Week 22 (Blaga): The Martian by Andy Weir


Reader: Blaga

Task #2: Read a debut novel

Book: The Martian by Andy Weir

Publisher: Crown (2014)


Before I begin, I have an admission to make: I watched the movie before reading the book. I absolutely loved it! It was alternately hilarious and tense, but either way,  I was so enthralled that when I realized that there was a book, I was excited to read it. Would the book be able to move me like its on-screen adaptation?

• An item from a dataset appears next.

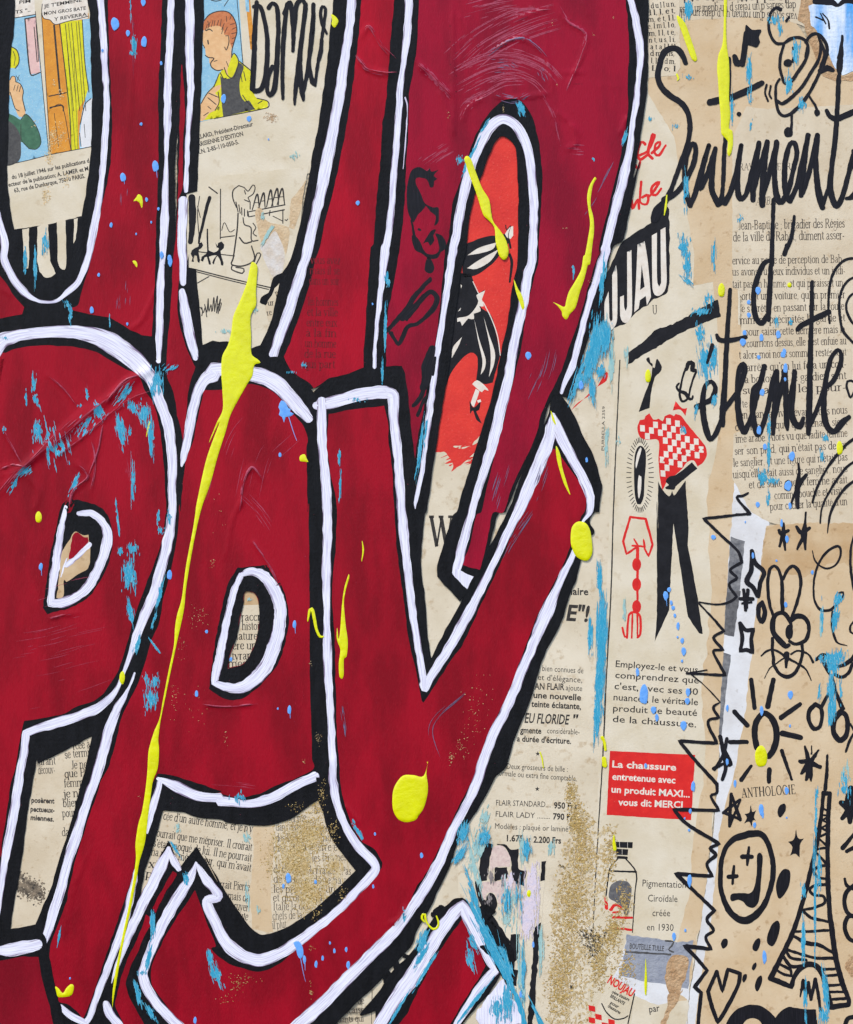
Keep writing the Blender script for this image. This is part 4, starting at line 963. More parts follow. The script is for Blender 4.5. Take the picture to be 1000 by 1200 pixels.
w = MB(); w.poly('r 190,120! 230,90 260,70 290,50 330,10 360,-20! q 700,1060! 825,1010! d1 320,270 390,235! 400,310! 200,400 r 190,190!', z + .30, rough=.9, wave=4)
w.build('black_bar', mt['ink_black'], t)
w = MB(); lines(serif, w, ['q 560,960 605,958|U'], 7, z + .02, weight=1.1)
lines(sans, w, ['r 42,720 48,450|PURBELLA 2359'], 3.4, z + .02)
w.build('printed_text', mt['ink'], t)
w = MB()   # the checked jacket
jk = 'r 245,580 262,535! 290,530 295,510 320,492! 345,530 375,525! 400,540 412,510! 445,498 470,510 480,495! 515,510 545,550 570,580! 660,690! 672,740 650,790 615,820! 590,780 550,790 520,830 480,870 440,890 400,960! 385,900 375,780 375,660 300,655 262,640'
w.poly(jk, z + .03, rough=.3); w.poly('r 480,418! 520,462 550,460! 540,508! 508,470 462,475!', z + .03); w.build('red_jacket', mt['ink_red'], t)
J = smooth(P(jk), 3, True)[:, :2]
w = MB()
sx, sy = 10.5, 10.2
for i in range(-2, 10):
    for j in range(-1, 11):
        cx_ = 752 + i * sx + (j % 2) * sx / 2 + j * .5
        cy_ = 486 + j * sy * .78 + i * 2.6 + (j % 2) * 1.3
        q = np.array([(cx_ - 2.8, cy_ - 3.9), (cx_ + 2.8, cy_ - 3.4), (cx_ + 3.0, cy_ + 3.9), (cx_ - 2.6, cy_ + 3.4)])
        if inside(q, [J]).all():
            w.poly([q], z + .06)
w.build('pale_check', mt['ink_white'], t)
w = MB()
for s_ in ('r 255,483! 290,380 330,270 335,230 340,190 325,180 318,150 300,160 310,180 340,210 350,215 360,180 368,160 395,210 385,240 355,270 335,340 320,460!', 'r 580,792! 612,830! 520,905 480,940 470,960 420,955 415,945 440,930 420,910 440,880 480,870 510,850',
           'r 372,905! 400,960 440,1000 460,965 470,995 540,905! 560,1192! r 555,1300! d2 300,430! 322,588! 305,585 255,510! 190,90! 170,480! 105,625! 115,500 115,0 r 372,1200!'):
    w.poly(s_, z + .04, rough=.25)
for s_ in ('r 540,220,12 520,280,10 510,340,12 505,380,14 520,420,14 555,400,12 580,300,10 605,240,12', 'r 545,225,16 560,185,22 585,190,24 580,230,20 600,230,18', 'r 500,310,10 485,330,12 500,355,14 540,370,18 560,400,16 580,405,12 585,385,8'):
    w.rib([(q[0], q[1], q[2] * 1.25, q[3]) for q in P(s_)], z + .05, rough=.25)
w.build('black_figure', mt['ink_black'], t)
w = MB(); w.poly('r 268,690 295,720 298,800 290,900 285,1000 265,1050 245,1048 230,990 225,850 230,750 245,705', z + .03); 
rr = random.Random(3)
for i in range(46):
    a = i / 46 * 2 * math.pi
    cx_, cy_ = P('r 262,870')[0][:2]
    x_, y_ = math.sin(a), -math.cos(a)
    ex, ey = cx_ + x_ * 10.5, cy_ + y_ * 38.5
    w.rib(np.array([(ex, ey, 1.0), (ex + x_ * 5.4 + rr.uniform(-.3, .3), ey + y_ * 5.4, .8)]), z + .03)
w.build('shining_tube', mt['ink_black'], t)
w = MB(); w.poly('r 255,870! 270,880 268,960 255,1015 248,960 250,900', z + .06); w.poly('r 265,700 272,710 250,790 238,830 235,800 245,740', z + .06); w.build('tube_highlight', mt['ink_white'], t)
w = MB()
for s_ in ('d2 12,160,7! 30,192,10! -22,228,10! -37,170,11! -5,60,11! 65,70,11! 96,185,11! 78,238,10! 60,205,9! 55,160,8! 62,195,9! 5,190,9', 'd2 28,200,14 28,600,8', 'd2 -20,605,10 -10,500,10 20,490,10 40,510,10 40,590,10 28,605,8', 'd2 5,500,9 2,605,9', 'd2 -40,560,9 -30,600,9 -18,600,9'):
    w.rib(s_, z + .03, rough=.25)
for yy in (275, 365, 465):
    a = np.linspace(0, 2 * math.pi, 16)[:-1]
    cx_, cy_ = P(f'd2 24,{yy}')[0][:2]
    w.poly([np.column_stack([cx_ + 5.3 * np.cos(a), cy_ + 7.8 * np.sin(a)])], z + .05)
w.build('red_ornament', mt['ink_red'], t)
w = MB(); w.poly('p 715,880! 815,884.5! 810,961! 711,955!', z + .03, curved=False, rough=.2); w = w.build('red_notice', mt['ink_red'], t)
x = MB(); lines(sans, x, ['p 717.5,899 792.5,903|La chaussure', 'p 717.5,913.5 791.5,918|entretenue avec', 'p 716.5,928.5 808.5,934.5|un produit MAXI...', 'p 724.5,943.5 800,947|vous dit MERCI'], 8.2, z + .06, bold=.025); x.build('white_text', mt['ink_white'], w)
w = MB(); lines(sans, w, ['p 721.5,781.5 818,788.5|Employez-le et vous', 'p 721,794.5 819,801|comprendrez que', "p 720,807.5 818,814.5|c'est, avec ses 40", 'p 719,820.5 818,826.5|nuances, le véritable', 'p 718.5,833.5 817,839|produit de beauté', 'p 718,846 816,852.5|de la chaussure.'], 8.2, z + .02, bold=.008)
lines(sans, w, ['d3 50,572 245,580|Pigmentation', 'd3 75,640 208,643|Ciroïdale', 'd3 95,706 175,707|créée', 'd3 70,770 190,773|en 1930'], 8.6, z + .02, bold=0)
w.build('body_text', mt['ink'], t)
w = MB()   # bottle
for s_ in ('l 180,185,9 130,250,9 105,430,7 100,470,7', 'l 225,185,9 290,275,9 283,400,7 268,640,6', 'l 130,265,11 290,270,11', 'l 178,180,16 232,184,16'):
    w.rib(s_, z + .03, rough=.2)
w.poly('l 150,85! 270,88! 268,125! 150,120!', z + .04, curved=False); w.poly('l 168,128! 242,132! 238,168! 168,165!', z + .04, curved=False)
w.build('bottle_drawing', mt['ink_black'], t)
w = MB()
for s_ in ('l 188,85,2 190,122,2', 'l 238,88,2 238,125,2', 'l 205,130,2 205,165,2'): w.rib(s_, z + .07)
w.build('cap_highlight', mt['ink_white'], t)
w = MB(); w.poly('l 125,390 140,345 190,322 240,335 262,380 258,430 235,540 215,520 205,490 165,455 125,430', z + .05, rough=.5); w.build('printed_head', mt['dark_photo'], t)
w = MB()
for s_ in ('l 105,430,14 110,490,16', 'l 135,500,14 165,470,10 205,495,12', 'l 150,550,9 265,550,9', 'l 140,610,8 260,625,9', 'l 150,520,9 190,515,9'): w.rib([(q[0], q[1], q[2] * 1.5, q[3]) for q in P(s_)], z + .07, rough=.6)
w.build('red_print', mt['ink_red'], t)
w = MB()   # script words
for s_ in ('d0 62,650,14 45,640,12 28,690,12 40,720,14 70,700,12', 'd0 40,700,12 75,680,12 105,610,14 95,605,12 75,690,14 95,715,12', 'd0 92,690,12 125,660,12 130,640,12 110,650,12 105,690,12 125,700,12 155,655,9', 'd0 -20,770,12 10,740,12 30,760,12 40,730,10',
           'd0 -20,940,14 0,900,14 5,940,14 30,900,13 35,940,12', 'd0 45,820,12 40,910,12 70,920,13 75,880,12 50,890,12', 'd0 75,890,10 95,870,12 115,840,13 125,820,12 95,840,12 90,870,12 110,880,12 135,850,9'):
    w.rib(s_, z + .03, rough=.25)
w.build('red_script', mt['ink_red'], t)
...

Andy Weir’s debut novel The Martian is a novel of science, survival, rescue and, most of all, cooperation. Mark Watney, an American astronaut, gets left behind (presumed dead) when his team evacuates their Mars mission due to a dangerous storm. When NASA realizes that Watney is still alive, they begin a rescue operation to retrieve him before it’s too late. The book shifts between Watney’s first person perspective in the form of a diary, and a third person view of NASA employees and Watney’s crew on the ship Hermes.

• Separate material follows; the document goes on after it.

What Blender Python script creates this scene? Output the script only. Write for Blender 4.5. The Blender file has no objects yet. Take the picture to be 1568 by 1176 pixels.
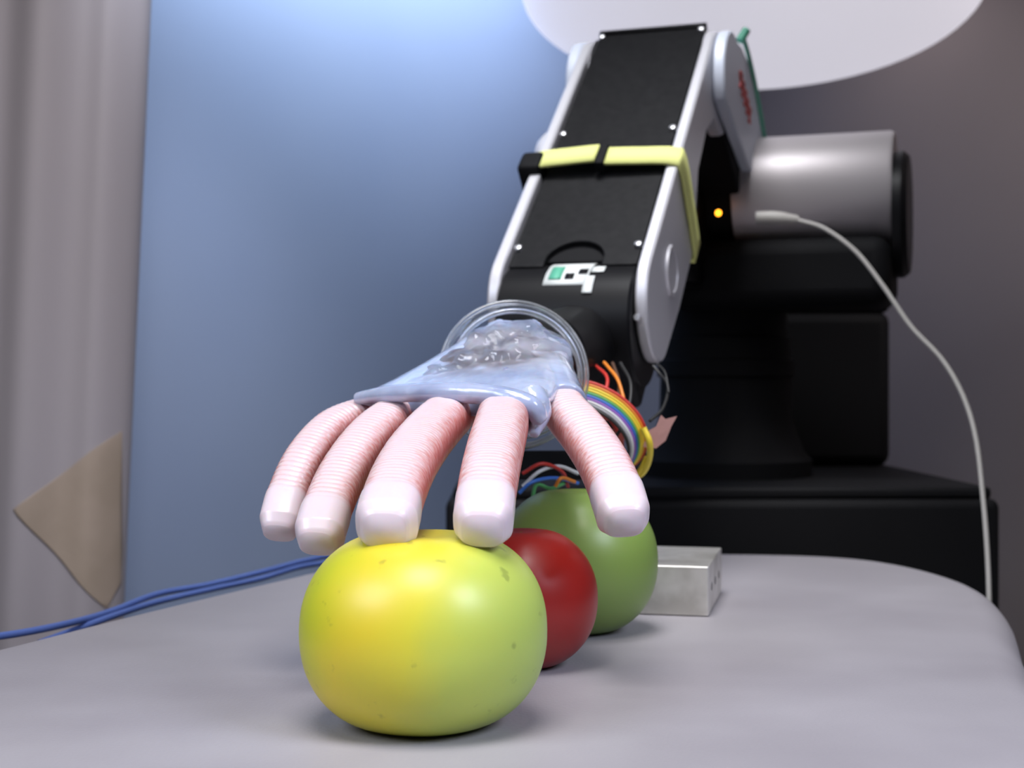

A lot happens in The Martian, and unfortunately, it frequently moves much slower than it should. Many passages are full of humor that helps the pages fly, but there are also passages dry enough to slow the reader down with details. Ironically, one of the most impressive elements of this book is also one of its most tedious. It’s very clear that Weir put a great deal of research into the science of his story – and the result is unusually believable. In a way, it’s impressive that Weir knows so much about about the methods for creating H2O in space and the accompanying dangers, but I can’t say I actually enjoyed reading multiple pages about it in dryly scientific terms. Many of the characters, especially Watney, tend to use a lot of technical jargon (“MAV,” for example),  and while it makes sense that they would, it’s ultimately a burden on the non-specialist reader, who is forced to stop and concentrate on just understanding what the characters are saying rather than following along easily. More accessible dialog might have come at the cost of realism, but it would have been well worth the cost.

Watney’s sense of humor,  a brilliant combination of dark and silly, was one of the main draws of The Martian. His situation is dire, survival seems nearly impossible, but he still keeps up the jokes. This interesting tone is largely because his sections of the book take the form of his journal entries, and he would not be likely to log new entries if he truly upset. The despair he feels as death creeps closer nearly always goes unspoken, hidden between the lines. By comparison, the third-person narration of the rest of the book is more emotionally straightforward, the characters’ feelings explored explicitly through what they say, do, and think. These sections are not nearly as funny as Watney’s, but they are well-paced, quick to read, and offer an interesting contrast.

I was struck especially by how Weir’s shifting perspectives demonstrate the sheer scale of the rescue operation. While the third-person section of the novel are very precise in conveying the passage of time, the close third-person is constantly shifting, at times, seemingly at random. It goes from NASA employees, to the Hermes’ crew and (at one point) their families, to TV reporters and the China National Space Administration (CNSA) administrators. Altogether, Weir assembles these fragments into a larger picture and illustrates the astounding—almost frustrating—complexity of organizing this rescue mission. Only by conveying the vast human scale of the endeavor, in both time spent and effort exerted, does the fact that they chose to do it have true gravitas. (including external pressures as illustrated by the media’s – and subsequently the larger population’s – interest in Watney’s situation) (Incidentally, this is something that the movie does not communicate as effectively).

In the end, The Martian is a fantastic space/science thriller. It can occasionally be a bit slow, but overall, it’s a true page-turner and left me thoroughly satisfied, and demonstrated yet again that a story can be told effectively both on the page and on screen. Whether you have seen the movie or not, the book is worth your time.